God’s glory will be displayed

(5-6)God lifts their eyes not just to him and his presence but to his ability to gain glory for himself. God is more concerned for his glory than they are and he will move heaven and earth to get it. To a people who are fearful that what they are doing is insignificant God promises that (9)the later glory of this house shall be greater than the former. And he shows them a glimpse of his plan to glorify himself. First in what they are building but in an even greater way in what it foreshadows.

(6)God is going to do something significant that will bring him global glory, that will lead the nations to fill this house with glory and bring gold and silver to the temple. Some of that we see fulfilled in Ezra’s day. Behind the scenes other key leaders of nations around about are trying to stop the building of the temple but God so works that their opposition leads king Darius to send items for the temple, money and other provisions and undertake to protect them from their enemies. God supplies what they need physically to rebuild because the gold and silver of the nations are his. We need to trust that God will provide for his work because he is concerned for his glory.

But there’s another key idea here; God’s glory is not in the splendour of the building. The key is(7, 9) God’s presence, that is what the temple symbolised, it was what the offerings made there were all about. God with his blood bought people at peace. Not peace and quiet but in reconciled, restored relationship which spills over into blessing – living life enjoying the favour of God, knowing and enjoying what and who we made for.

What happens when you use binoculars the wrong way round? What should be magnified is minimised. That is Israel’s problem, that’s our problem, when we find ourselves discouraged.

For Israel the nations and the past loom large and God is small. What God does through Haggai is reverse the binoculars so that God is big and the nations are small. Our God is the nation shaking God. Our God is the glory deserving God. Our God’s plans will come to pass, and our God is with us so that we know peace because of his presence even in the midst of the chaotic or the circumstantially difficult.

And where do we find our peace? Not in a temple but in the one who stood in the temple and declared “Destroy this temple and in three days I will raise it up.” The one who pours out God’s Spirit not just on us but IN us, so that now the temple is not a building but the church. The one who is exalted and invites us to play our part in his mission to glorify the Father and is with us as we do so.

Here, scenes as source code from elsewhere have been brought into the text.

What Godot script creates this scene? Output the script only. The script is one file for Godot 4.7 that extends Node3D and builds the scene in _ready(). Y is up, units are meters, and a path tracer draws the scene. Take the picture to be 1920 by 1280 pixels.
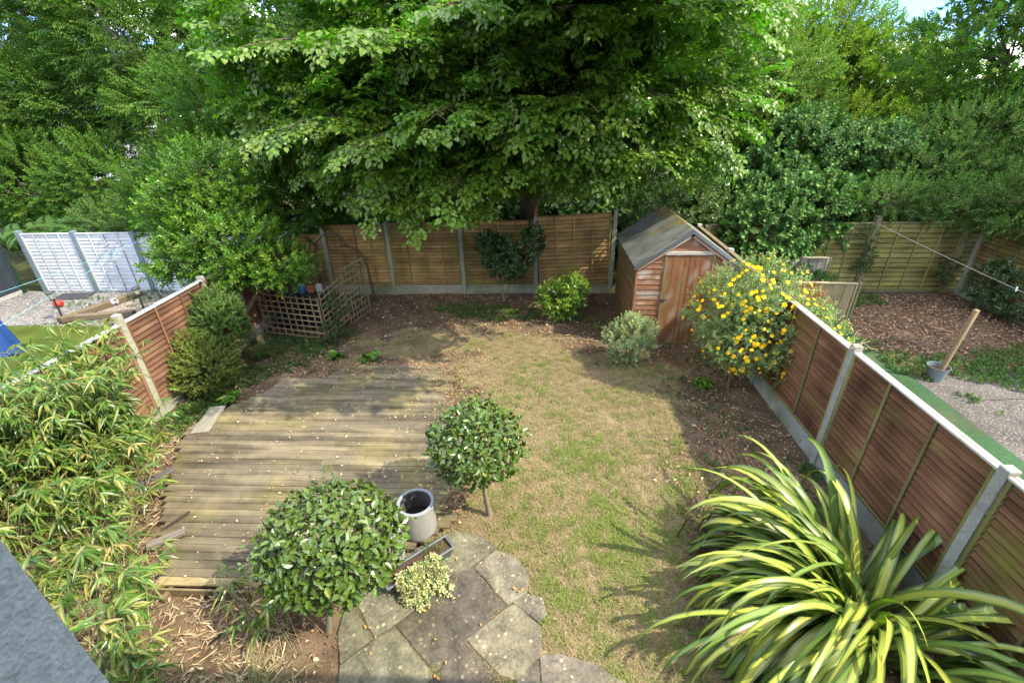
extends Node3D

var R := RandomNumberGenerator.new()
var taken := {}
var M := {}
var wob := FastNoiseLite.new()
var fine := FastNoiseLite.new()


# ---------------------------------------------------------------- mesh builder
class MB:
	var v := PackedVector3Array()
	var n := PackedVector3Array()
	var uv := PackedVector2Array()
	var c := PackedColorArray()
	var stain = null
	var us := 1.0
	var uo := Vector2.ZERO
	var grain := 0

	func put(p: Vector3, nn: Vector3, t: Vector2, col: Color) -> void:
		v.append(p)
		n.append(nn)
		uv.append(t)
		c.append(stain.call(p, col) if stain != null else col)

	func tri(a: Vector3, b: Vector3, d: Vector3, col: Color, hint := Vector3.ZERO, ta := Vector2.ZERO, tb := Vector2.ZERO, td := Vector2.ZERO) -> void:
		var nn := (d - a).cross(b - a).normalized()
		if hint != Vector3.ZERO and nn.dot(hint) < 0.0:
			put(a, -nn, ta, col)
			put(d, -nn, td, col)
			put(b, -nn, tb, col)
		else:
			put(a, nn, ta, col)
			put(b, nn, tb, col)
			put(d, nn, td, col)

	func quad(a: Vector3, b: Vector3, d: Vector3, e: Vector3, col: Color, hint := Vector3.ZERO, t := []) -> void:
		if t.size() == 4:
			tri(a, b, d, col, hint, t[0], t[1], t[2])
			tri(a, d, e, col, hint, t[0], t[2], t[3])
		else:
			tri(a, b, d, col, hint)
			tri(a, d, e, col, hint)

	func tris(a: Vector3, b: Vector3, d: Vector3, na: Vector3, nb: Vector3, nd: Vector3, ta: Vector2, tb: Vector2, td: Vector2, col: Color) -> void:
		if (d - a).cross(b - a).dot(na + nb + nd) < 0.0:
			put(a, na, ta, col)
			put(d, nd, td, col)
			put(b, nb, tb, col)
		else:
			put(a, na, ta, col)
			put(b, nb, tb, col)
			put(d, nd, td, col)

	func tex(p: Vector3, axis: int) -> Vector2:
		var o := [0, 1, 2]
		o.erase(axis)
		var ga: int = grain if grain != axis else o[0]
		o.erase(ga)
		var q: int = o[0]
		return Vector2(p[ga], p[q] + p[axis]) * us + uo

	func box(ctr: Vector3, size: Vector3, col: Color, ch := 0.0, bs := Basis.IDENTITY) -> void:
		var h := size * 0.5
		ch = minf(ch, minf(h.x, minf(h.y, h.z)) * 0.8)
		for ax in 3:
			var a1 := (ax + 1) % 3
			var a2 := (ax + 2) % 3
			for s in [-1.0, 1.0]:
				var p := []
				var t := []
				for k in [[-1, -1], [1, -1], [1, 1], [-1, 1]]:
					var q := Vector3.ZERO
					q[ax] = s * h[ax]
					q[a1] = k[0] * (h[a1] - ch)
					q[a2] = k[1] * (h[a2] - ch)
					p.append(ctr + bs * q)
					t.append(tex(q, ax))
				var hint := Vector3.ZERO
				hint[ax] = s
				quad(p[0], p[1], p[2], p[3], col, bs * hint, t)
				if ch > 0.0:
					for s2 in [-1.0, 1.0]:
						var e := []
						var te := []
						for k in [[0, -1.0], [0, 1.0], [1, 1.0], [1, -1.0]]:
							var q := Vector3.ZERO
							q[ax] = s * (h[ax] - (ch if k[0] == 1 else 0.0))
							q[a1] = s2 * (h[a1] - (ch if k[0] == 0 else 0.0))
							q[a2] = k[1] * (h[a2] - ch)
							e.append(ctr + bs * q)
							te.append(tex(q, ax))
						var hh := Vector3.ZERO
						hh[ax] = s
						hh[a1] = s2
						quad(e[0], e[1], e[2], e[3], col, bs * hh, te)
		if ch > 0.0:
			for sx in [-1.0, 1.0]:
				for sy in [-1.0, 1.0]:
					for sz in [-1.0, 1.0]:
						var sg := Vector3(sx, sy, sz)
						tri(ctr + bs * (sg * Vector3(h.x, h.y - ch, h.z - ch)), ctr + bs * (sg * Vector3(h.x - ch, h.y, h.z - ch)), ctr + bs * (sg * Vector3(h.x - ch, h.y - ch, h.z)), col, bs * sg)

	func tube(pts: Array, rad: Array, sides: int, col: Color, cap := true) -> void:
		var rings := []
		var norms := []
		var ref := Vector3(0.31, 0.12, 0.94)
		var along := 0.0
		var lens := []
		for i in pts.size():
			var d: Vector3 = (pts[mini(i + 1, pts.size() - 1)] - pts[maxi(i - 1, 0)]).normalized()
			var x := d.cross(ref).normalized()
			if x.length() < 0.1:
				x = d.cross(Vector3(1, 0, 0)).normalized()
			var y := x.cross(d)
			var ring := []
			var nr := []
			for k in sides:
				var a := TAU * k / sides
				var nn := x * cos(a) + y * sin(a)
				nr.append(nn)
				ring.append(pts[i] + nn * rad[i])
			ref = y
			rings.append(ring)
			norms.append(nr)
			if i > 0:
				along += (pts[i] - pts[i - 1]).length()
			lens.append(along)
		for i in pts.size() - 1:
			for k in sides:
				var k2 := (k + 1) % sides
				var t0 := Vector2(lens[i], float(k) / sides * 0.5) * us + uo
				var t1 := Vector2(lens[i], float(k + 1) / sides * 0.5) * us + uo
				var t2 := Vector2(lens[i + 1], float(k + 1) / sides * 0.5) * us + uo
				var t3 := Vector2(lens[i + 1], float(k) / sides * 0.5) * us + uo
				tris(rings[i][k], rings[i][k2], rings[i + 1][k2], norms[i][k], norms[i][k2], norms[i + 1][k2], t0, t1, t2, col)
				tris(rings[i][k], rings[i + 1][k2], rings[i + 1][k], norms[i][k], norms[i + 1][k2], norms[i + 1][k], t0, t2, t3, col)
		if cap:
			for e in [0, pts.size() - 1]:
				var dd: Vector3 = (pts[1] - pts[0]) * -1.0 if e == 0 else pts[e] - pts[e - 1]
				for k in range(1, sides - 1):
					tri(rings[e][0], rings[e][k], rings[e][k + 1], col, dd)

	func lathe(prof: Array, sides: int, col: Color, at := Vector3.ZERO) -> void:
		# profile of (radius, height); normals from the profile's direction
		for i in prof.size() - 1:
			var d: Vector2 = prof[i + 1] - prof[i]
			var nn2 := Vector2(d.y, -d.x).normalized()
			for k in sides:
				var p := []
				var nn := []
				var t := []
				for q in [[0, 0], [1, 0], [1, 1], [0, 1]]:
					var a: float = TAU * (k + q[0]) / sides
					var r: Vector2 = prof[i + q[1]]
					p.append(at + Vector3(cos(a) * r.x, r.y, sin(a) * r.x))
					nn.append(Vector3(cos(a) * nn2.x, nn2.y, sin(a) * nn2.x))
					t.append(Vector2(float(k + q[0]) / sides * 2.0, r.y + r.x) * us)
				tris(p[0], p[1], p[2], nn[0], nn[1], nn[2], t[0], t[1], t[2], col)
				tris(p[0], p[2], p[3], nn[0], nn[2], nn[3], t[0], t[2], t[3], col)

	# an oval leaf of six triangles, folded along its midrib and bent down towards its tip
	func leaf(p: Vector3, dir: Vector3, up: Vector3, L: float, W: float, col: Color, bend := 0.15, fold := 0.2, tipcol := Color(-1, 0, 0)) -> void:
		var side := dir.cross(up).normalized()
		var nn := side.cross(dir).normalized()
		var l1 := p + dir * L * 0.3 + side * W * 0.46 + nn * fold * W * 0.5
		var r1 := p + dir * L * 0.3 - side * W * 0.46 + nn * fold * W * 0.5
		var l2 := p + dir * L * 0.68 + side * W * 0.4 + nn * (fold * W * 0.5 - bend * L * 0.4)
		var r2 := p + dir * L * 0.68 - side * W * 0.4 + nn * (fold * W * 0.5 - bend * L * 0.4)
		var tip := p + dir * L - nn * bend * L
		var m := p + dir * L * 0.5 - nn * bend * L * 0.18
		var tc := col if tipcol.r < 0.0 else tipcol
		tri(p, l1, m, col)
		tri(l1, l2, m, col)
		tri(l2, tip, m, tc)
		tri(p, m, r1, col)
		tri(r1, m, r2, col)
		tri(r2, m, tip, tc)

	# a strap leaf: points along its spine, a half width for each
	func blade(pts: Array, wid: Array, up: Vector3, col: Color) -> void:
		for i in pts.size() - 1:
			var d: Vector3 = (pts[i + 1] - pts[i]).normalized()
			var s := d.cross(up).normalized()
			var a: Vector3 = pts[i] + s * wid[i]
			var b: Vector3 = pts[i] - s * wid[i]
			var e: Vector3 = pts[i + 1] + s * wid[i + 1]
			var f: Vector3 = pts[i + 1] - s * wid[i + 1]
			tri(a, e, b, col)
			if wid[i + 1] > 0.0001:
				tri(b, e, f, col)

	func mesh(m: Material, normals := true) -> ArrayMesh:
		var arr := []
		arr.resize(Mesh.ARRAY_MAX)
		arr[Mesh.ARRAY_VERTEX] = v
		if normals:
			arr[Mesh.ARRAY_NORMAL] = n
			arr[Mesh.ARRAY_TEX_UV] = uv
		arr[Mesh.ARRAY_COLOR] = c
		var me := ArrayMesh.new()
		me.add_surface_from_arrays(Mesh.PRIMITIVE_TRIANGLES, arr)
		me.surface_set_material(0, m)
		return me


# ---------------------------------------------------------------- nodes
func rf(a: float, b: float) -> float:
	return R.randf_range(a, b)


func numbered(called: String) -> String:
	if not taken.has(called):
		taken[called] = 0
		return called
	taken[called] += 1
	return "%s_%03d" % [called, taken[called]]


func tag(o: Node3D, label: String, category: String, group := "", kind := "") -> Node3D:
	if label:
		o.set_meta("label", label)
	if category:
		o.set_meta("category", category)
	if group:
		o.set_meta("group", group)
	if kind:
		o.set_meta("kind", kind)
	return o


func thing(called: String, label: String, category: String, at := Vector3.ZERO, turn := 0.0, group := "") -> Node3D:
	var o := Node3D.new()
	o.name = numbered(called)
	add_child(o)
	o.position = at
	o.rotation.y = turn
	tag(o, label, category, group)
	return o


func part(called: String, me: Mesh, parent: Node3D, at := Vector3.ZERO, bs := Basis.IDENTITY) -> MeshInstance3D:
	var o := MeshInstance3D.new()
	o.name = called if parent != self else numbered(called)
	o.mesh = me
	parent.add_child(o, true)
	o.transform = Transform3D(bs, at)
	return o


func struct(called: String, me: Mesh) -> MeshInstance3D:
	var o := part(called, me, self)
	o.set_meta("kind", "structure")
	return o


# many small copies of one mesh as one object or part
func scatter(called: String, me: Mesh, xs: Array, cols: Array, parent: Node3D) -> MultiMeshInstance3D:
	var mm := MultiMesh.new()
	mm.transform_format = MultiMesh.TRANSFORM_3D
	mm.use_colors = true
	mm.mesh = me
	mm.instance_count = xs.size()
	var b := PackedFloat32Array()
	b.resize(xs.size() * 16)
	for i in xs.size():
		var t: Transform3D = xs[i]
		var k := i * 16
		b[k] = t.basis.x.x
		b[k + 1] = t.basis.y.x
		b[k + 2] = t.basis.z.x
		b[k + 3] = t.origin.x
		b[k + 4] = t.basis.x.y
		b[k + 5] = t.basis.y.y
		b[k + 6] = t.basis.z.y
		b[k + 7] = t.origin.y
		b[k + 8] = t.basis.x.z
		b[k + 9] = t.basis.y.z
		b[k + 10] = t.basis.z.z
		b[k + 11] = t.origin.z
		var q: Color = cols[i]
		b[k + 12] = q.r
		b[k + 13] = q.g
		b[k + 14] = q.b
		b[k + 15] = 1.0
	mm.buffer = b
	var o := MultiMeshInstance3D.new()
	o.name = called if parent != self else numbered(called)
	o.multimesh = mm
	parent.add_child(o, true)
	o.set_meta("kind", "stuff")
	return o


# the same, shared out over several variants of the mesh
func scatter_mix(called: String, meshes: Array, xs: Array, cols: Array, parent: Node3D) -> void:
	for k in meshes.size():
		var a := []
		var b := []
		for i in range(k, xs.size(), meshes.size()):
			a.append(xs[i])
			b.append(cols[i])
		if a.size():
			scatter(called, meshes[k], a, b, parent)


func aim(p: Vector3, dir: Vector3, up: Vector3, s: float) -> Transform3D:
	var z := dir.normalized()
	var x := up.cross(z)
	if x.length() < 0.01:
		x = Vector3(1, 0, 0.1).cross(z)
	x = x.normalized()
	return Transform3D(Basis(x * s, z.cross(x) * s, z * s), p)


func shade(k: float, warm := 0.0) -> Color:
	return Color(k * (1.0 + warm), k, k * (1.0 - warm * 0.6))


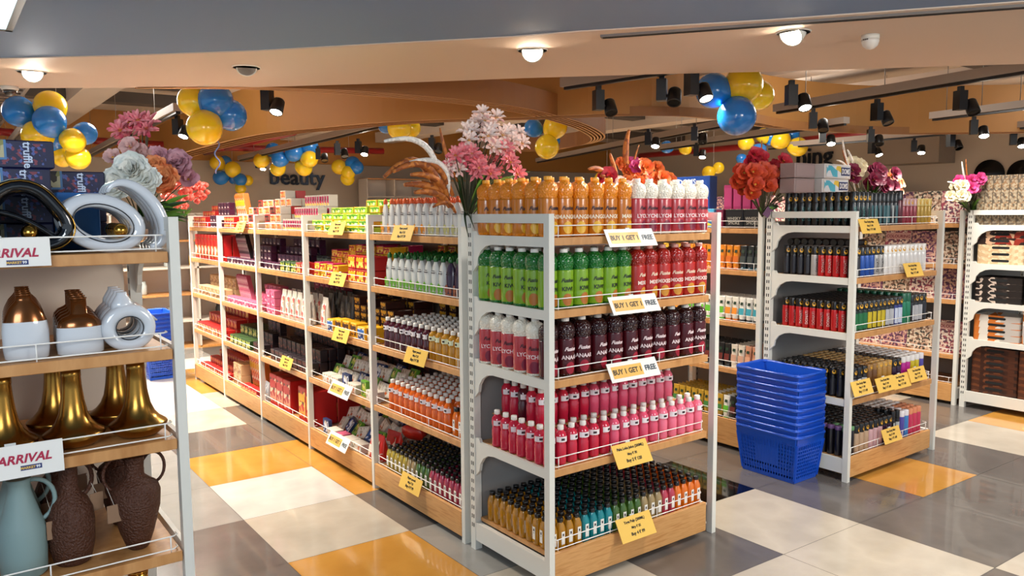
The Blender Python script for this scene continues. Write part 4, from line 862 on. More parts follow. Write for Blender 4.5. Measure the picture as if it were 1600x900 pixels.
# black twisted sculpture
root=empty('knot_sculpture'); root['category']='sculpture'
tri=lambda q,s=1: (-.005+s*.098*math.cos(q)*(1+.10*math.cos(3*q+PI/2)),0,.088+s*.078*math.sin(q)*(1-.12*math.sin(3*q)))
o1=ribbon(loop(lambda q:tri(q)),.031,.019).build('outer_loop',GLK,root)
m=MB(); m.tube([(v[0],-.029,v[2]) for v in loop(lambda q:tri(q,1.14))],.0018,5,closed=True); o2=m.build('gold_edge',GOLD,root)
o3=ribbon([(-.09+.17*t,.0,.115-.085*t+.02*math.sin(PI*t)) for t in [i/12 for i in range(13)]],.020,.008,closed=False).build('cross_strap',GLK,root)
m=MB().lathe([(.0001,-.020),(.008,-.0185),(.015,-.0135),(.0195,-.005),(.0195,.005),(.015,.0135),(.008,.0185),(.0001,.020)],16,c=(.010,-.012,.056)); o4=m.build('gold_ball',GOLD,root)
reg(root,o1,o2,o3,o4); KB_=root
for i in range(4): dup(KB_,(-1.655+.006*i,.085+.062*i,1.3865),0,'black and gold knot sculpture, %s from the front, top of the left rack'%ORD[i],'black knot sculptures')
# white swirl sculpture
root=empty('knot_sculpture'); root['category']='sculpture'
rot=lambda x,z,a: (x*math.cos(a)-z*math.sin(a),0,x*math.sin(a)+z*math.cos(a))
def elA(q,s=1): x,_,z=rot(.088*s*math.cos(q),.058*s*math.sin(q),-.30); return (x-.028,0,z+.078)
def elB(q): x,_,z=rot(.058*math.cos(q),.098*math.sin(q),.55); return (x+.055,0,z+.098)
o1=ribbon(loop(lambda q:elA(q)),.027,.019,n=12).build('large_ring',GLW,root)
m=MB(); m.tube([(v[0],-.0262,v[2]) for v in loop(lambda q:elA(q,.84))],.0016,5,closed=True); o2=m.build('dark_edge_line',mat('dark_line_glaze','1a1c22',.3),root)
arcp=[elB(-1.9+3.9*i/24) for i in range(25)]; o3=ribbon(arcp,.020,.015,n=12,closed=False,taper=[.35+.65*math.sin(PI*(.12+.88*i/24)) for i in range(25)]).build('swirl_arm',GLW,root)
m=MB().lathe([(.0001,-.020),(.008,-.0185),(.015,-.0135),(.0195,-.005),(.0195,.005),(.015,.0135),(.008,.0185),(.0001,.020)],16,c=(.012,-.014,.058)); o4=m.build('gold_ball',GOLD,root)
reg(root,o1,o2,o3,o4); KW_=root
for i in range(4): dup(KW_,(-1.448+.004*i,.085+.062*i,1.3865),0,'white swirling ring sculpture, %s from the front, top of the left rack'%ORD[i],'white swirl sculptures')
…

The one who brings us peace with God.

I wonder how you see the church? It often doesn’t look like much does it, just as the temple didn’t look like much. It’s because we are looking at it wrongly. The church is the repository of the glory of God on earth, it gives a glimpse of the wonder of the gospel and the future kingdom God is leading us inexorably towards, when everyone will see his kingdom shaking glory and bow the knee.  Ephesians 3v10, the church declares God's glory to the watching world, it gives them a glimpse of the coming kingdom that is certain.